Bueno, no es sólo la fealdad: también el ruido. En todo lo que llevo de viaje apenas he encontrado uno o dos alojamientos relativamente tranquilos. La habitación en la que estoy ahora, sin ir más lejos, aunque bonita y con una buena vista, ha resultado también ser ruidosa, y además desde primera hora de la madrugada.
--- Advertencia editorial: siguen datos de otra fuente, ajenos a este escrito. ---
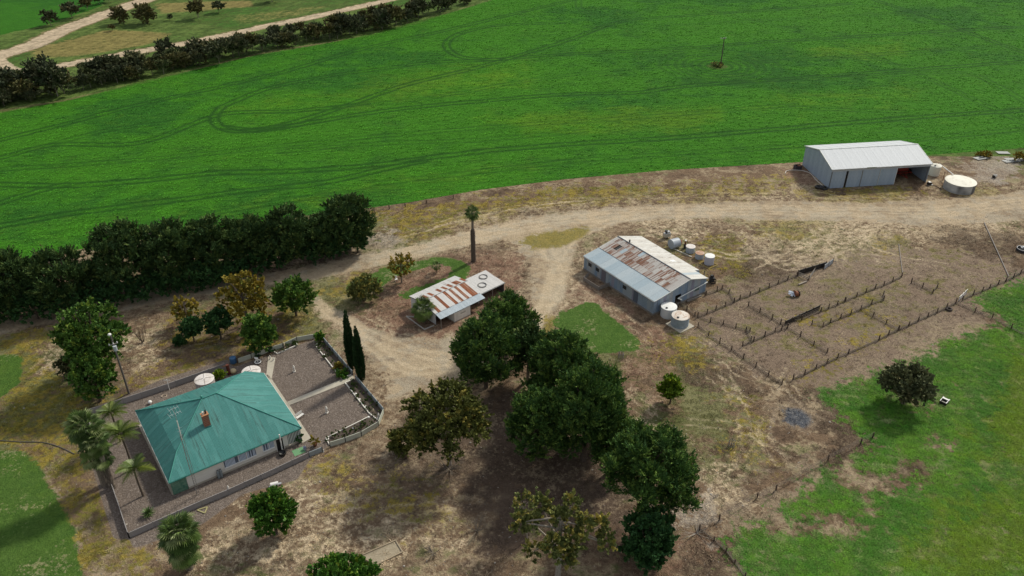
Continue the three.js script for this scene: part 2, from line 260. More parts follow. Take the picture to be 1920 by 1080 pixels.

El barrio de Cogri es otro de esos lugares un poco distópicos, cuya mera existencia o propósito no acabo de entender: diez calles de pura tierra, mal dispuestas y medio desiertas, sin apenas casas, puros solares y galpones, algún taller, una pollería, un “parque” desangelado, sin plantas y semienterrado en el polvo, un minimercado y una gasolinera. ¿Qué hace Cogri ahí? ¿A qué propósito sirve? Los pocos vecinos que allí vivan, ¿no podrían vivir igualmente en el pueblo? A Quinistacas sin ir más lejos, donde estuve ayer, le encuentro sentido: su trazado, sus calles, alguna de sus construcciones, hablan de una aldea bastante antigua y sin duda con una historia propia. Tiene cultivos y está en medio de un oasis. Pero… ¿Cogri? Sólo se me ocurre que sea un barrio nacido en torno a la gasolinera y a alguna pequeña industria que Omate, por la angostura en que se encuentra, no puede alojar. Pero es difícil encontrar a quien pueda darle a uno explicaciones. Como tengo ya repetido, esta gente es muy poco comunicativa y por de más ignorante. Aquellos a quienes he preguntado por algún dato básico que -piensa uno- ningún paisano puede desconocer (como, por ejemplo, ¿de qué vive este pueblo?), no han sabido darme una respuesta. Parece como si sus vidas se redujeran a un círculo social muy cercano y al inevitable teléfono móvil, desinteresándose absolutamente de todo lo demás. Casi echo de menos a los chilenos, que en comparación parecen todos doctores.